TASK TO COMPLETE: Starting with the first line and ending with the line that holds "from mathutils import Vector, Matrix", repeat the material exactly.

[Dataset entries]
## BEGIN

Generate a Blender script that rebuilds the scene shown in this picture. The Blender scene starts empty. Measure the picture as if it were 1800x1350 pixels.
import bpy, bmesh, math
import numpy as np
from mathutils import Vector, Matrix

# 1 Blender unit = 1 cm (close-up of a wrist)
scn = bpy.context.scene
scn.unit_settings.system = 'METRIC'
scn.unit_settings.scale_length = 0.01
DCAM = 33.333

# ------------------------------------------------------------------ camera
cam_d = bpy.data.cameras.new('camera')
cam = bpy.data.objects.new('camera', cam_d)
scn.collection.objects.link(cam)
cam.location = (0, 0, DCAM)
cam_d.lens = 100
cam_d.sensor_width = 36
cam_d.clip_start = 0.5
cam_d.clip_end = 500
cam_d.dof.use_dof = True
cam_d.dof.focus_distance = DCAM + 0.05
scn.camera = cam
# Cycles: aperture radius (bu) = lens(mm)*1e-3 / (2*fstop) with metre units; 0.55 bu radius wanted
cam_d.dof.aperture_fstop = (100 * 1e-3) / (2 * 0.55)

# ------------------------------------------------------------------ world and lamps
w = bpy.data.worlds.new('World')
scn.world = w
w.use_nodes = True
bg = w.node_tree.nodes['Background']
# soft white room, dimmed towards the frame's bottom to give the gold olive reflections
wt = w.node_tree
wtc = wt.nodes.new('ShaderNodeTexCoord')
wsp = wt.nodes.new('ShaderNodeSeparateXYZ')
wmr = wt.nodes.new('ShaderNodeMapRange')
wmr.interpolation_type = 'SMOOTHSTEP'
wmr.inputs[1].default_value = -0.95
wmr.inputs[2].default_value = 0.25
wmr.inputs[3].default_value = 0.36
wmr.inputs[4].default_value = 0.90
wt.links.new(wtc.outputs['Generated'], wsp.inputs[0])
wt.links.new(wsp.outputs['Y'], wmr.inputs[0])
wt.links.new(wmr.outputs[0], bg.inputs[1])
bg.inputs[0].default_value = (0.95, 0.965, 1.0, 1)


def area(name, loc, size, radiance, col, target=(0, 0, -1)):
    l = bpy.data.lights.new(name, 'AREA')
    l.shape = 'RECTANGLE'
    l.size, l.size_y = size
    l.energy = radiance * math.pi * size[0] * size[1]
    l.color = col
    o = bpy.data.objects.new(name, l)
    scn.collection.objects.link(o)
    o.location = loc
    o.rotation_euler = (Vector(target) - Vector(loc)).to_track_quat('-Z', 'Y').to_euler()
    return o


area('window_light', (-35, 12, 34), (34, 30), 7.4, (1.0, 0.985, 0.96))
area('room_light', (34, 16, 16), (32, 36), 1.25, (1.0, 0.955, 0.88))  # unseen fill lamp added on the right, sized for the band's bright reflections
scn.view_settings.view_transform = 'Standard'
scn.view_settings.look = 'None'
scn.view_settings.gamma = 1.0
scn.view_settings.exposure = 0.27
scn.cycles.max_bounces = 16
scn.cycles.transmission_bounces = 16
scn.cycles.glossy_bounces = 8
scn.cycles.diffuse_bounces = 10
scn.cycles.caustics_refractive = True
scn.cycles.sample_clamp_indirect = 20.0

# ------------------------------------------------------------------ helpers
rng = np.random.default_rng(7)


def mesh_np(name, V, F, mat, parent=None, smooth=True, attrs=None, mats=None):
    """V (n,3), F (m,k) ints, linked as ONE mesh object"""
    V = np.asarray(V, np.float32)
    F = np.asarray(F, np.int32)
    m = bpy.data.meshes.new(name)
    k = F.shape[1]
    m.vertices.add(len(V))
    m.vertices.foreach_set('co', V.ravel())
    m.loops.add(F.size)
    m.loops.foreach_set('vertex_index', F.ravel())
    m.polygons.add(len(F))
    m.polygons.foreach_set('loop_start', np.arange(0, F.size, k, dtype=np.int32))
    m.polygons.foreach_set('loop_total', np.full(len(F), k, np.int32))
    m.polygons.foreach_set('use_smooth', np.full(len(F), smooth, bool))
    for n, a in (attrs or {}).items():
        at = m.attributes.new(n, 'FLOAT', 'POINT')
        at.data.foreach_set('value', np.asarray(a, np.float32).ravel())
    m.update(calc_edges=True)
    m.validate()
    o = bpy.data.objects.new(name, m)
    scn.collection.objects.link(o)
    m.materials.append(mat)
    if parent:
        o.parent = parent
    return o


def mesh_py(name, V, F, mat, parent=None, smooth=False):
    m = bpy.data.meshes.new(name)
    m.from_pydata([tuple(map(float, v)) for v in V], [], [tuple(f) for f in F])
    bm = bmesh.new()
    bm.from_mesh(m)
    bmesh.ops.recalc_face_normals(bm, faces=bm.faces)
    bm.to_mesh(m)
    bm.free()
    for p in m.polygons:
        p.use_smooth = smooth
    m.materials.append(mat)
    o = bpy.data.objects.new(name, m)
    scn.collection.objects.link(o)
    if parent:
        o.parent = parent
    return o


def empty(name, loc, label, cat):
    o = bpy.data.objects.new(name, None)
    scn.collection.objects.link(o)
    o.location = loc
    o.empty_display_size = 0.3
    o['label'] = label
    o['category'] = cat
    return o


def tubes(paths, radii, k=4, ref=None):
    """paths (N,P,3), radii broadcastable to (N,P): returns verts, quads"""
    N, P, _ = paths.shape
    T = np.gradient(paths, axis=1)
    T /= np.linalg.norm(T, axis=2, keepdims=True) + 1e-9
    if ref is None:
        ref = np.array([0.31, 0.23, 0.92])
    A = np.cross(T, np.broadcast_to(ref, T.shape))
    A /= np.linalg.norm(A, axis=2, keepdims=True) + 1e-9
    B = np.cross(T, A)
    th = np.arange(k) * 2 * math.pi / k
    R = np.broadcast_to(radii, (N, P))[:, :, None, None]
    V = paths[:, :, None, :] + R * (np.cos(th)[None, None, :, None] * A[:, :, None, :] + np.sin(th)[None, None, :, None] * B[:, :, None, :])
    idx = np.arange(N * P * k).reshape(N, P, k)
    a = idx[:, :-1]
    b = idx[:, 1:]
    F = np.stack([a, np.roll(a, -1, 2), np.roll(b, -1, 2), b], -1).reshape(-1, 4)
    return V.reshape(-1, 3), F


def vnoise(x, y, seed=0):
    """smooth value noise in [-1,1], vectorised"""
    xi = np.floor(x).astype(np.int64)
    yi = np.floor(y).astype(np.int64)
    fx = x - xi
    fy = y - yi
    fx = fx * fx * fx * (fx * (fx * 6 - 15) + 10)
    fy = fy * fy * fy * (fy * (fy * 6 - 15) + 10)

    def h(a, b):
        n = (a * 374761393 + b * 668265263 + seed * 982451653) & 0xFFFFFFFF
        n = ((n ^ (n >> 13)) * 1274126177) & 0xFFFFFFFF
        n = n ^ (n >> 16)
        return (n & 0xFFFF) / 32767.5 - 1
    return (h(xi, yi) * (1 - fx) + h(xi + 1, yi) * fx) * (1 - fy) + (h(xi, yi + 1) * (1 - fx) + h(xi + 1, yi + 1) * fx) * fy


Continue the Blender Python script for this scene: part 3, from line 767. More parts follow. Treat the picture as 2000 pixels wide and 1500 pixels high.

## END

FULL OUTPUT:
Generate a Blender script that rebuilds the scene shown in this picture. The Blender scene starts empty. Measure the picture as if it were 1800x1350 pixels.
import bpy, bmesh, math
import numpy as np
from mathutils import Vector, Matrix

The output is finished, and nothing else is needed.